What Is The Federal Open Market Committee?

Greg Geiger |

Unless you have a career in finance, government, or journalism, you may have never heard of the Federal Open Market Committee (FOMC). Put simply, FOMC is the branch of the brand of the Federal Reserve Board that determines the direction of monetary policy, specifically by directing open market operations. Each year, the committee has eight regularly scheduled private meetings. During these meetings, members review economic and financial conditions, determine the appropriate stance of monetary policy, and assesses the risks to its goals, such as price stability and sustainable economic growth. A vote to change policy would mean either selling or buying U.S. government securities on the open market to promote the growth of the national economy. 

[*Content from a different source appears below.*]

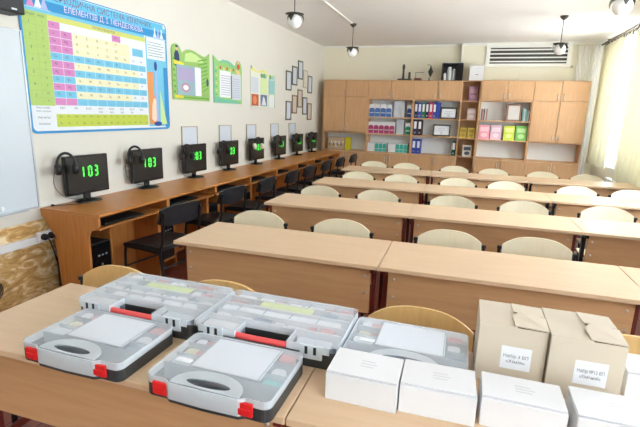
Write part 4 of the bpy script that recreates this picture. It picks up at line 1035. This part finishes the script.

The FOMC consists of twelve members in total: seven members of the Board of Governors of the Federal Reserve System; the president of the Federal Reserve Bank of New York; and four of the remaining eleven Reserve Bank presidents who serve one-year terms on a rotating basis.

Using their vast combined knowledge, this committee aims to achieve an ideal economic growth rate of between 2 and 3 percent, fighting off inflation and unemployment rates. The natural rate of unemployment is between 4.7 and 5.8 percent, and the target inflation rate is 2 percent meaning the Federal Reserve wants prices to increase 2 percent each year. 

What is the difference between the Federal Reserve and the Federal Open Market Committee (FOMC)?

The Federal Reserve possesses the tools to increase or decrease the money supply to open market operations, such as adjusting the discount rate and setting bank reserve requirements. The FOMC is in charge of–specifically– open market operations which entails buying and selling government securities. 

Why should you know about the Federal Open Market Committee (FOMC)?

You should know about the FOMC because it impacts you. As mentioned above, the FOMC controls the fed funds rate. Banks use his rate to guide all other interest rates as a matter of balance. In turn, these rates control the availability of money to invest. This affects the cost of a mortgage, the value of portfolios, the potential for a raise, and even the selling price of a home.